INFORMATION SUPPLIED =

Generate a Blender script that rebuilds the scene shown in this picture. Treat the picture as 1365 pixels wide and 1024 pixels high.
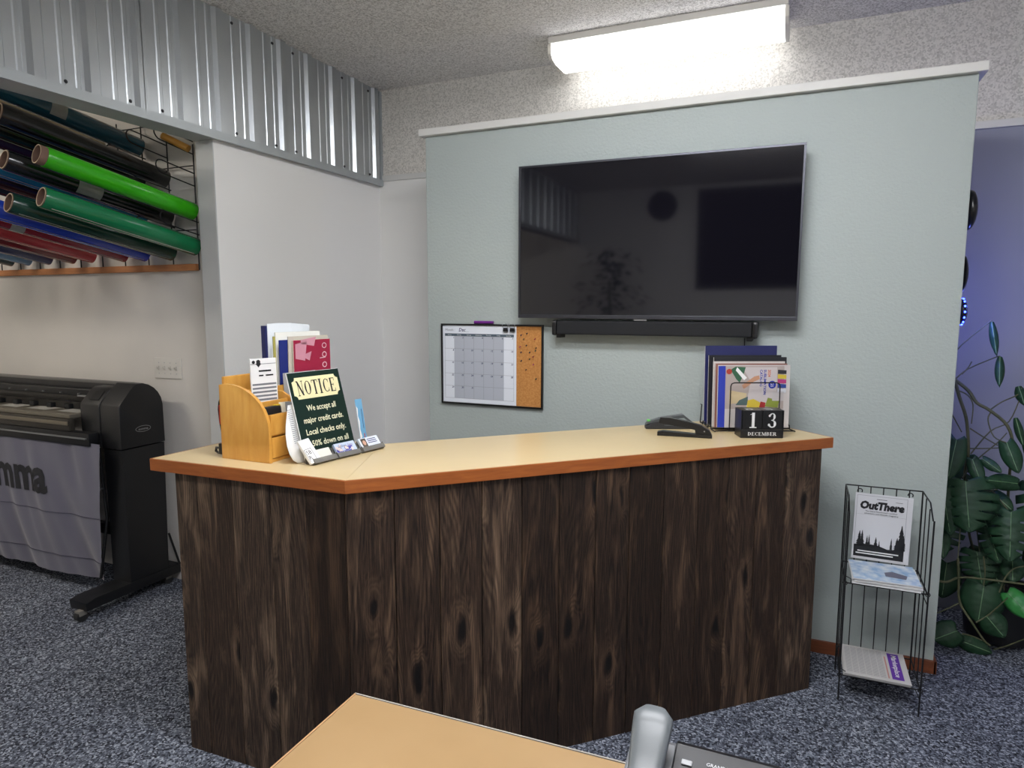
import bpy, bmesh, math, random
from mathutils import Vector, Matrix, noise
random.seed(7)
SC = bpy.context.scene
for o in list(bpy.data.objects): bpy.data.objects.remove(o)
COL = SC.collection
PI = math.pi

# ------------------------------------------------------------------ camera
cam_d = bpy.data.cameras.new('camera'); cam = bpy.data.objects.new('camera', cam_d); COL.objects.link(cam)
cam_d.sensor_width = 36; cam_d.lens = 883 / 1365 * 36; cam_d.clip_start = .02
yaw, pit, rol = math.radians(23.31), math.radians(6.766), math.radians(-.025)
fw = Vector((-math.sin(yaw) * math.cos(pit), math.cos(yaw) * math.cos(pit), -math.sin(pit)))
rt = Vector((math.cos(yaw), math.sin(yaw), 0)); up = rt.cross(fw)
rt2 = rt * math.cos(rol) + up * math.sin(rol); up2 = up * math.cos(rol) - rt * math.sin(rol)
M = Matrix((rt2, up2, -fw)).transposed().to_4x4(); M.translation = (0, 0, 1.6)
cam.matrix_world = M; SC.camera = cam
# ------------------------------------------------------------------ light and exposure
w = bpy.data.worlds.new('world'); SC.world = w; w.use_nodes = True
w.node_tree.nodes['Background'].inputs[0].default_value = (.6, .65, .75, 1); w.node_tree.nodes['Background'].inputs[1].default_value = .15
SC.view_settings.view_transform = 'Standard'; SC.view_settings.look = 'None'
SC.view_settings.exposure = 1.32; SC.view_settings.gamma = 1.0; SC.view_settings.use_curve_mapping = False
LENS_E = 1.8          # fluorescent lens above the partition
ROOM_E = 15.0          # fluorescent lenses over the reception, behind the viewer
SHOP_E = 15.0           # lens in the workshop beyond the opening
BLUE_W = 2.3
SC.cycles.max_bounces = 10; SC.cycles.diffuse_bounces = 5; SC.cycles.glossy_bounces = 4
SC.cycles.sample_clamp_indirect = 4.0
SC.cycles.use_denoising = True

# ------------------------------------------------------------------ materials
def lin(h):
    if isinstance(h, str):
        c = [int(h[i:i + 2], 16) / 255 for i in (0, 2, 4)]
        return tuple(x / 12.92 if x <= .04045 else ((x + .055) / 1.055) ** 2.4 for x in c) + (1,)
    return tuple(h) + (1,)
MATS = {}
def mat(name, col, rough=.6, metal=0., spec=.5, emit=0., bump=None, vary=None, coat=0., trans=0., ior=None, sheen=0):
    """bump=(scale, strength, distance); vary=(scale, second colour)"""
    if name in MATS: return MATS[name]
    m = bpy.data.materials.new(name); m.use_nodes = True; nt = m.node_tree; b = nt.nodes['Principled BSDF']
    b.inputs['Base Color'].default_value = lin(col); b.inputs['Roughness'].default_value = rough
    b.inputs['Metallic'].default_value = metal; b.inputs['Specular IOR Level'].default_value = spec
    b.inputs['Coat Weight'].default_value = coat; b.inputs['Coat Roughness'].default_value = .08
    b.inputs['Transmission Weight'].default_value = trans
    if sheen: b.inputs['Sheen Weight'].default_value = sheen
    if ior: b.inputs['IOR'].default_value = ior
    if emit:
        b.inputs['Emission Color'].default_value = lin(col); b.inputs['Emission Strength'].default_value = emit
    tc = nt.nodes.new('ShaderNodeTexCoord')
    if bump:
        n = nt.nodes.new('ShaderNodeTexNoise'); n.inputs['Scale'].default_value = bump[0]; n.inputs['Detail'].default_value = 3
        nt.links.new(tc.outputs['Object'], n.inputs['Vector'])
        bp = nt.nodes.new('ShaderNodeBump'); bp.inputs['Strength'].default_value = bump[1]; bp.inputs['Distance'].default_value = bump[2]
        nt.links.new(n.outputs['Fac'], bp.inputs['Height']); nt.links.new(bp.outputs['Normal'], b.inputs['Normal'])
    if vary:
        n = nt.nodes.new('ShaderNodeTexNoise'); n.inputs['Scale'].default_value = vary[0]; n.inputs['Detail'].default_value = 4
        nt.links.new(tc.outputs['Object'], n.inputs['Vector'])
        r = nt.nodes.new('ShaderNodeValToRGB'); r.color_ramp.elements[0].position = .35; r.color_ramp.elements[1].position = .65
        r.color_ramp.elements[0].color = lin(col); r.color_ramp.elements[1].color = lin(vary[1])
        nt.links.new(n.outputs['Fac'], r.inputs['Fac']); nt.links.new(r.outputs['Color'], b.inputs['Base Color'])
    MATS[name] = m
    return m

def node(nt, t, **kw):
    n = nt.nodes.new(t)
    for k, v in kw.items():
        if hasattr(n, k): setattr(n, k, v)
        else: n.inputs[k.replace('_', ' ')].default_value = v
    return n

def ramp(nt, stops):
    r = nt.nodes.new('ShaderNodeValToRGB'); e = r.color_ramp.elements
    while len(e) < len(stops): e.new(.5)
    for el, (p, c) in zip(e, stops): el.position = p; el.color = lin(c)
    return r

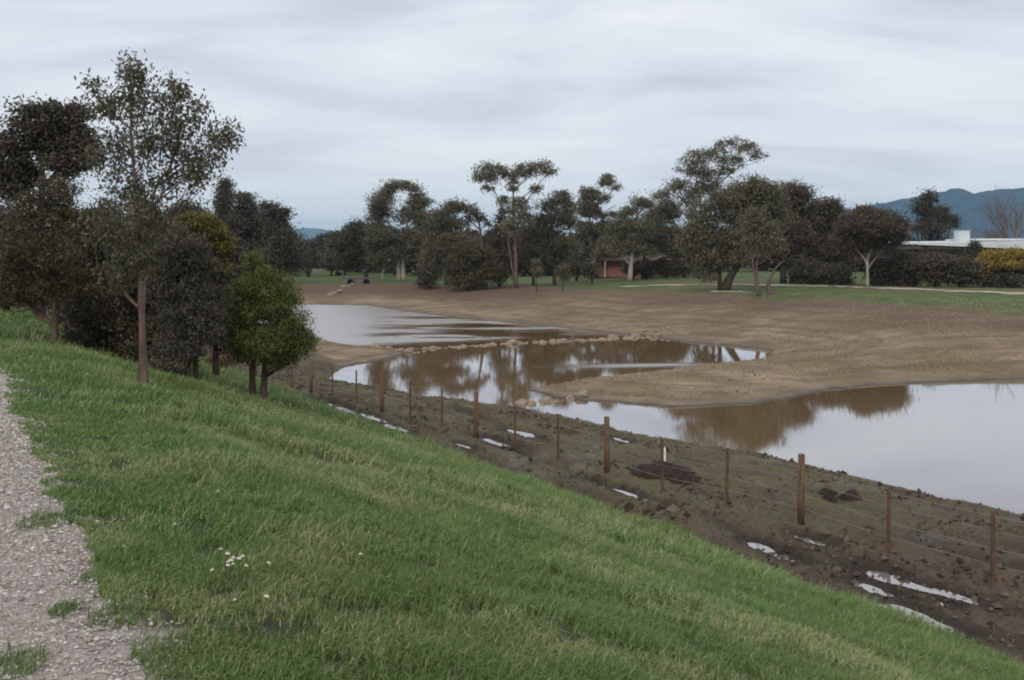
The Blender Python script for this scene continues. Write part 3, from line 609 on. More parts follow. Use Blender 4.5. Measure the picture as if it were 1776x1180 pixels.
tree('dead_tree', 'broken-topped reddish trunk with a small leaf tuft on top', 'tree', (842, 498), [[(842, 498, 5), (838, 440, 4.5), (833, 400, 3.5), (826, 358, 1)]], [(824, 370, 12, 12), (832, 380, 12, 10), (812, 382, 7, 8), (846, 388, 6, 6)], 'brown', 'pink', ln=.3, wd=.1, cl=.6, per=26, cover=2.2)
tree('shrub', 'dark rounded shrub standing alone at the top of the bare slope', 'shrub', (745, 501), [[(745, 501, 2), (745, 480, 1.5)]], [(743, 470, 14, 12), (748, 484, 20, 15), (738, 488, 14, 12)], 'dark', 'dark', **G)
tree('shrub', 'dense grey-green shrub mass in front of the broken-topped trunk', 'shrub', (812, 503), [[(812, 503, 3), (812, 470, 2)]], [(805, 440, 26, 20), (840, 446, 22, 22), (792, 468, 24, 26), (832, 475, 28, 26), (812, 490, 36, 14), (855, 470, 18, 26)], 'olive', 'dark', **G)
tree('gum_tree', 'tall gum with two flat umbrella crowns on a slender trunk', 'tree', (895, 500), [[(895, 500, 5), (894, 440, 4.5), (891, 380, 3.2), (890, 330, 2.2), (889, 300, 1)], [(894, 440, 2.5), (872, 370, 1.8), (850, 315, .8)]],
     [(845, 293, 24, 11), (868, 297, 24, 10), (886, 304, 15, 14), (831, 308, 12, 14), (850, 310, 16, 10), (912, 292, 22, 9), (935, 288, 24, 10), (955, 297, 15, 10), (920, 300, 26, 8), (890, 325, 9, 16), (900, 355, 20, 16), (928, 328, 11, 9), (872, 348, 12, 9), (905, 375, 26, 18), (885, 395, 24, 18), (845, 325, 10, 8)], 'gumlight', 'pink', ln=.34, wd=.13, cl=.7, per=30, cover=1.75, flat=.6)
tree('pine_tree', 'narrow dark conifer beside the umbrella-crowned gum', 'tree', (866, 498), [[(866, 498, 4), (868, 420, 3), (871, 360, 1)]], [(872, 368, 6, 12), (871, 388, 14, 16), (868, 415, 22, 20), (864, 450, 26, 24), (866, 475, 20, 18)], 'dark', 'dark', **G)
tree('gum_tree', 'bushy wide gum right of the umbrella-crowned gum', 'tree', (962, 477), [[(962, 477, 5), (960, 430, 4), (955, 385, 2.5)], [(925, 480, 4), (925, 430, 3), (920, 395, 1.5)]],
     [(972, 340, 18, 10), (950, 358, 18, 12), (985, 358, 14, 12), (960, 378, 34, 16), (925, 392, 28, 18), (985, 385, 20, 16), (945, 415, 40, 24), (975, 430, 34, 26), (920, 440, 34, 28), (955, 455, 40, 18)], 'gum', 'brown', Y=132, **G)
tree('gum_tree', 'wispy gum with scattered leaf tufts on bent bare limbs', 'tree', (1028, 484), [[(1028, 484, 5), (1026, 430, 4), (1022, 390, 3), (1030, 345, 1.5), (1050, 310, .7)], [(1026, 420, 3), (1045, 380, 2), (1068, 355, 1)]],
     [(1018, 332, 17, 9), (1046, 318, 14, 7), (1053, 307, 9, 6), (1066, 326, 10, 6), (1022, 352, 18, 13), (1046, 345, 14, 10), (1010, 368, 14, 10), (1062, 374, 20, 8), (1030, 370, 18, 12), (1015, 395, 22, 16), (1045, 400, 24, 16), (1030, 430, 32, 24), (1000, 440, 20, 24)], 'gum', 'pale', ln=.34, wd=.15, cl=.75, per=30, cover=2.1)
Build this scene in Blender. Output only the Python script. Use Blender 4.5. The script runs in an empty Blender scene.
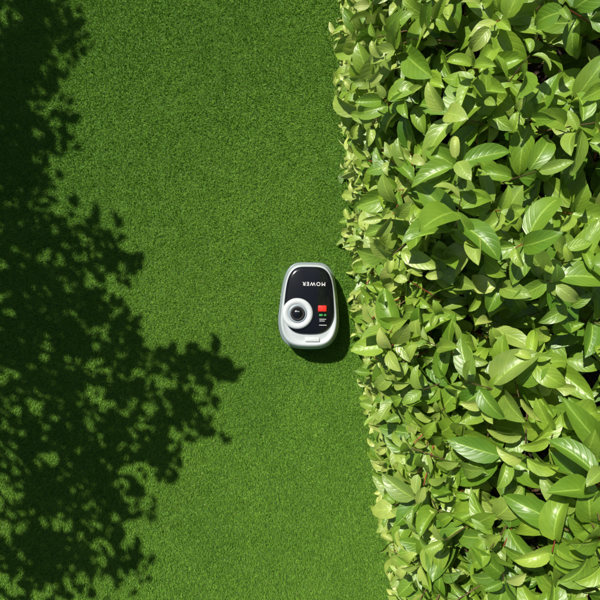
import bpy, math, random
import numpy as np
from mathutils import Vector
rng=np.random.default_rng(11); random.seed(7)
scene=bpy.context.scene
S=139.5; H=4.0
def P(px,py): return ((px-300)/S,(300-py)/S)
SUN=np.array([-0.46,0.58,1.0])     # direction to the sun (unnormalised, z=1)

# ------------------------------------------------------------ helpers
def link(o,parent=None):
    scene.collection.objects.link(o)
    if parent: o.parent=parent
    return o
def mesh_np(name,V,F,mat,attrs=None,smooth=True,parent=None):
    V=np.asarray(V,dtype=np.float32); F=np.asarray(F,dtype=np.int32)
    me=bpy.data.meshes.new(name)
    me.vertices.add(len(V)); me.vertices.foreach_set('co',V.ravel())
    n=F.shape[1]
    me.loops.add(F.size); me.loops.foreach_set('vertex_index',F.ravel())
    me.polygons.add(len(F))
    me.polygons.foreach_set('loop_start',np.arange(0,F.size,n,dtype=np.int32))
    me.polygons.foreach_set('loop_total',np.full(len(F),n,dtype=np.int32))
    me.polygons.foreach_set('use_smooth',np.full(len(F),smooth))
    me.update(calc_edges=True)
    if attrs:
        for k,a in attrs.items():
            at=me.attributes.new(k,'FLOAT_VECTOR','POINT')
            at.data.foreach_set('vector',np.asarray(a,dtype=np.float32).ravel())
    me.materials.append(mat)
    return link(bpy.data.objects.new(name,me),parent)
def norm(a): return a/np.maximum(np.linalg.norm(a,axis=-1,keepdims=True),1e-9)

class NT:
    def __init__(s,name):
        s.m=bpy.data.materials.new(name); s.m.use_nodes=True; s.t=s.m.node_tree; s.t.nodes.clear()
        s.out=s.n('ShaderNodeOutputMaterial')
    def n(s,typ,**k):
        x=s.t.nodes.new(typ)
        for a,b in k.items(): setattr(x,a,b)
        return x
    def l(s,a,b): s.t.links.new(a,b)
    def math(s,op,a,b=None,c=None):
        x=s.n('ShaderNodeMath',operation=op)
        for i,v in enumerate((a,b,c)):
            if v is None: continue
            if isinstance(v,(int,float)): x.inputs[i].default_value=v
            else: s.l(v,x.inputs[i])
        return x.outputs[0]
    def mix(s,f,a,b):
        x=s.n('ShaderNodeMix',data_type='RGBA')
        for i,v in ((0,f),(6,a),(7,b)):
            if isinstance(v,(int,float)): x.inputs[i].default_value=v
            elif isinstance(v,tuple): x.inputs[i].default_value=(*v,1)
            else: s.l(v,x.inputs[i])
        return x.outputs[2]
    def noise(s,scale,detail=3,vec=None,rough=.5):
        x=s.n('ShaderNodeTexNoise'); x.inputs['Scale'].default_value=scale; x.inputs['Detail'].default_value=detail
        x.inputs['Roughness'].default_value=rough
        if vec is None:
            g=s.n('ShaderNodeNewGeometry'); vec=g.outputs['Position']
        s.l(vec,x.inputs['Vector']); return x.outputs['Fac']
    def ramp(s,f,a,b):
        x=s.n('ShaderNodeMapRange'); s.l(f,x.inputs[0]); x.inputs[1].default_value=a; x.inputs[2].default_value=b
        return x.outputs[0]
def simple(name,col,rough=.5,metal=0,coat=0,noise=0,bump=0,nscale=60):
    k=NT(name); p=k.n('ShaderNodeBsdfPrincipled')
    p.inputs['Roughness'].default_value=rough; p.inputs['Metallic'].default_value=metal
    p.inputs['Coat Weight'].default_value=coat; p.inputs['Coat Roughness'].default_value=.05
    tc=k.n('ShaderNodeTexCoord')
    nf=k.noise(nscale,4,tc.outputs['Object'])
    k.l(k.mix(nf,tuple(c*(1-noise) for c in col),tuple(min(1,c*(1+noise)) for c in col)),p.inputs['Base Color'])
    if bump:
        b=k.n('ShaderNodeBump'); b.inputs['Strength'].default_value=bump; b.inputs['Distance'].default_value=.002
        k.l(nf,b.inputs['Height']); k.l(b.outputs[0],p.inputs['Normal'])
    k.l(p.outputs[0],k.out.inputs[0]); return k.m

# ------------------------------------------------------------ materials
def leaf_mat(name,dark,light,yellow,trans=.22,rough=.30):
    k=NT(name); at=k.n('ShaderNodeAttribute',attribute_name='leaf'); sp=k.n('ShaderNodeSeparateXYZ')
    k.l(at.outputs['Vector'],sp.inputs[0]); s,t,r=sp.outputs
    at2=k.n('ShaderNodeAttribute',attribute_name='tint'); sp2=k.n('ShaderNodeSeparateXYZ'); k.l(at2.outputs['Vector'],sp2.inputs[0])
    yel,_,_=sp2.outputs
    col=k.mix(r,dark,light); col=k.mix(yel,col,yellow)
    p=k.n('ShaderNodeBsdfPrincipled'); p.inputs['Specular IOR Level'].default_value=.8
    nf=k.noise(22,1); col=k.mix(k.math('MULTIPLY',k.ramp(nf,.35,.75),.3),col,dark)
    a=k.math('ABSOLUTE',s)
    mid=k.math('SUBTRACT',1.0,k.ramp(a,.03,.10))
    ph=k.math('SUBTRACT',k.math('MULTIPLY',t,6.5),k.math('MULTIPLY',k.math('POWER',a,1.3),2.3))
    pp=k.math('PINGPONG',ph,.5)
    side=k.math('MULTIPLY',k.math('SUBTRACT',1.0,k.ramp(pp,.01,.08)),.3)
    v=k.math('MAXIMUM',mid,side)
    col=k.mix(k.math('MULTIPLY',v,.45),col,tuple(min(1,c*1.4+.06) for c in light))
    b=k.n('ShaderNodeBump'); b.inputs['Strength'].default_value=.4; b.inputs['Distance'].default_value=.003
    hgt=k.math('ADD',k.math('MULTIPLY',k.ramp(pp,0,.2),.5),k.math('MULTIPLY',mid,-.6))
    k.l(hgt,b.inputs['Height']); k.l(b.outputs[0],p.inputs['Normal'])
    rr=k.math('ADD',rough,k.math('MULTIPLY',nf,.2)); k.l(rr,p.inputs['Roughness'])
    k.l(col,p.inputs['Base Color'])
    tr=k.n('ShaderNodeBsdfTranslucent'); k.l(k.mix(.4,col,yellow),tr.inputs[0])
    m=k.n('ShaderNodeMixShader'); m.inputs[0].default_value=trans
    k.l(p.outputs[0],m.inputs[1]); k.l(tr.outputs[0],m.inputs[2]); k.l(m.outputs[0],k.out.inputs[0])
    return k.m
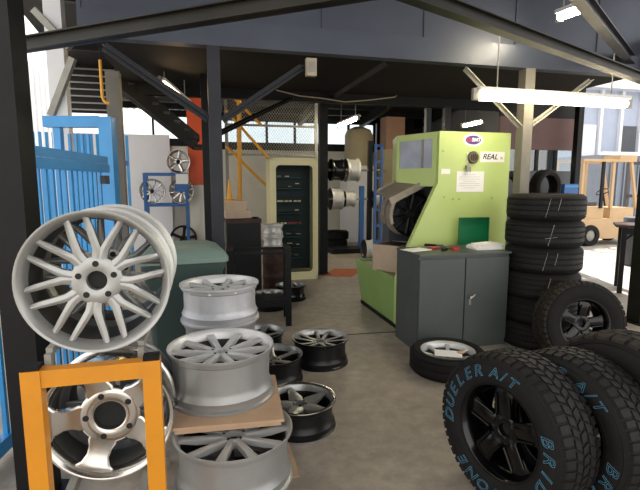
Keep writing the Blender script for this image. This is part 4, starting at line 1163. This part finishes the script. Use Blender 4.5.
# blue crates near right post
for k, lb in enumerate(('lower blue plastic crate by the right dark post', 'upper blue plastic crate by the right dark post')):
    c = BP(565, 176, 6.5); a_, _ = ab(c)
    z0 = BP(565, 176, 6.5).z - .0
    t = thing('blue_crate', lb, 'crate', Wd(a_, 6.5, .88+k*.31), A, 'blue crates')
    b = MB()
    for s in (-1, 1): b.box((s*.13, 0, .15), (.012, .3, .3)); b.box((0, s*.15, .15), (.27, .012, .3))
    b.box((0, 0, .006), (.26, .3, .012)); b.build('crate_body', M_blue2, t)
    b = MB(); b.box((0, -.158, .26), (.27, .01, .03)); b.build('crate_rim', M_blue, t)
t = thing('pallet_stand', 'dark wooden stand under the blue crates by the right post', 'stand', Wd(ab(BP(565, 176, 6.5))[0], 6.5, 0), A)
b = MB(); b.box((0, 0, .86), (.34, .36, .036)); b.build('top_board', M_rust, t)
for sx in (-1, 1):
    for sy in (-1, 1):
        b = MB(); b.box((sx*.14, sy*.15, .42), (.04, .04, .84)); b.build('leg', M_rust, t)
# workbench at the right edge
wb = G(619, 293)
t = thing('steel_bench', 'black steel bench at the right edge before the sunlit yard', 'table', (wb.x, wb.y, 0), -.5)
b = MB(); b.box((.45, .25, .925), (1.1, .62, .03)); b.build('bench_top', M_rust, t, .003)
for x in (0, .9):
    for y in (0, .5):
        b = MB(); b.box((x, y, .455), (.06, .06, .91)); b.build('leg', M_blk, t)
b = MB(); b.box((.45, 0, .86), (.84, .04, .08)); b.build('apron', M_blk, t)
b = MB(); b.bar((.02, 0, .75), (.14, 0, .86), .03, .03); b.build('gusset', M_blk, t)
# blue drum and low block in the yard
c = P(640, 240, 8.6)
b = MB(); b.lathe([(0, 0), (.28, 0), (.29, .03), (.29, .3), (.3, .31), (.29, .32), (.29, .6), (.3, .61), (.29, .62), (.29, .88), (.28, .9), (0, .9)], 32, closed=False)
o = b.build('oil_drum', M_dkgrey); o.location = (c.x, c.y, -.03); tag(o, 'dark grey drum in the yard in front of the forklift', 'drum')
# ================================================================== FORKLIFT (in the yard, seen from its side)
KX = 1.32
fk = BP(609, 245, 9.2)
fo = thing('forklift', 'orange forklift truck parked in the sunlit yard', 'forklift', (fk.x, fk.y, -.03), A)
def fb(nm, c, s, m, bev=.02, parent=fo, rot=None):
    b = MB(); b.box((c[0]*KX, c[1], c[2]), (s[0]*(KX if s[0] > .2 else 1), s[1], s[2]), rot); return b.build(nm, m, parent, bev)
fb('chassis', (0, .5, .42), (1.25, .9, .5), M_fork)
fb('engine_cover', (-.38, .5, .82), (.5, .84, .3), M_fork)
fb('battery_cover', (.3, .5, .80), (.55, .84, .26), M_fork)
fb('counterweight', (-.78, .5, .62), (.36, .96, .8), M_fork, .06)
fb('seat', (-.36, .5, 1.02), (.42, .45, .1), M_dkgrey, .03)
fb('seat_back', (-.54, .5, 1.24), (.1, .45, .42), M_dkgrey, .03)
for y in (.08, .92):
    fb('guard_post', (-.66, y, 1.5), (.06, .06, 1.12), M_fork, .01)
    fb('guard_post', (0.02, y, 1.5), (.07, .06, 1.15), M_fork, .01)
    b = MB(); b.bar((.62*KX, y, .9), (.42*KX, y, 2.06), .06, .06); b.build('guard_post', M_fork, fo)
b = MB()
b.box((-.12*KX, .5, 2.08), (1.15*KX, .06, .05))
for y in (.06, .94): b.box((-.12*KX, y, 2.08), (1.15*KX, .06, .06))
for k in range(6): b.box(((-.62+k*.2)*KX, .5, 2.08), (.03, .86, .03))
b.build('overhead_guard', M_fork, fo)
b = MB(); b.box((-.22*KX, .06, 1.5), (.07, .05, 1.15)); b.build('lift_post', M_blk, fo)
fb('beacon_housing', (.5, .5, 2.15), (.4, .5, .16), M_fork)
b = MB(); b.bar((.3, .5, .95), (.2, .5, 1.3), .03, .03); b.lathe([(.15, -.012), (.17, -.012), (.17, .012), (.15, .012)], 24, True, Matrix.Translation(V((.19, .5, 1.32))) @ Matrix.Rotation(-.5, 4, 'Y')); b.build('steering_wheel', M_blk, fo)
for x, r in ((-.42*KX, .26), (.66*KX, .3)):
    for y in (.1, .9):
        b = MB(); Mw = Matrix.Translation(V((x, y, r))) @ Matrix.Rotation(PI/2, 4, 'X')
        b.lathe([(r*.55, -.1), (r*.95, -.1), (r, -.07), (r, .07), (r*.95, .1), (r*.55, .1)], 32, True, Mw); wv = b.build('tyre', M_rub, fo)
        b = MB(); b.lathe([(0, -.09), (r*.3, -.09), (r*.56, -.06), (r*.56, .06), (r*.3, .09), (0, .09)], 24, False, Mw); b.build('wheel_disc', M_lgrey, wv)
for y in (.2, .8):
    fb('mast_rail', (.98, y, 1.1), (.1, .08, 2.1), M_dkgrey, .01)
    fb('fork', (1.5, y, .12), (1.0, .1, .05), M_dkgrey, .01)
for z in (.3, 1.2, 2.05): fb('mast_crossbar', (.98, .5, z), (.08, .6, .08), M_dkgrey, .01)
# ================================================================== LIGHT
w = bpy.data.worlds.new('sky'); bpy.context.scene.world = w; w.use_nodes = True
nt = w.node_tree; bg = nt.nodes['Background']
sk = nt.nodes.new('ShaderNodeTexSky'); sk.sky_type = 'HOSEK_WILKIE' if False else 'NISHITA'
sk.sun_disc = False; sk.sun_elevation = math.radians(50); sk.sun_rotation = math.radians(200); sk.air_density = 1.2; sk.dust_density = 4.0; sk.ozone_density = 1
mixw = nt.nodes.new('ShaderNodeMix'); mixw.data_type = 'RGBA'; mixw.inputs['Factor'].default_value = .88
nt.links.new(sk.outputs[0], mixw.inputs['A']); mixw.inputs['B'].default_value = (9.0, 8.8, 8.5, 1)
nt.links.new(mixw.outputs['Result'], bg.inputs['Color']); bg.inputs['Strength'].default_value = .15
sl = bpy.data.lights.new('sun', 'SUN'); sl.energy = 6.0; sl.angle = .01; sl.color = (1, .95, .86)
so = bpy.data.objects.new('sun', sl); C.objects.link(so)
d = V((-.02, -.45, -.88)); so.rotation_euler = d.to_track_quat('-Z', 'Y').to_euler()
# ================================================================== CAMERA
cam = bpy.data.cameras.new('camera'); co = bpy.data.objects.new('camera', cam); C.objects.link(co)
cam.sensor_fit = 'HORIZONTAL'; cam.sensor_width = 36; cam.lens = F/640*36; cam.clip_start = .05; cam.clip_end = 200
co.location = (0, 0, H); co.rotation_euler = (PI/2-PITCH, 0, 0)
sc = bpy.context.scene; sc.camera = co
sc.view_settings.view_transform = 'Standard'; sc.view_settings.look = 'None'; sc.view_settings.gamma = 1
sc.view_settings.use_curve_mapping = False
sc.view_settings.exposure = .8
sc.cycles.use_denoising = True
sc.cycles.max_bounces = 8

PROBLEM REQUIREMENTS = Look over the listing above. Pick out and copy every line that includes "scene".

TASK RESPONSE =
Generate a Blender script that rebuilds the scene shown in this picture. Treat the picture as 1365 pixels wide and 1024 pixels high.
SC = bpy.context.scene
The Blender Python script for this scene continues. Write part 3, from line 609 on. More parts follow. Use Blender 4.5. Measure the picture as if it were 1776x1180 pixels.
Build this scene in Blender. Output only the Python script. Use Blender 4.5. The script runs in an empty Blender scene.
scene=bpy.context.scene
    scene.collection.objects.link(o)
w = bpy.data.worlds.new('sky'); bpy.context.scene.world = w; w.use_nodes = True
sc = bpy.context.scene; sc.camera = co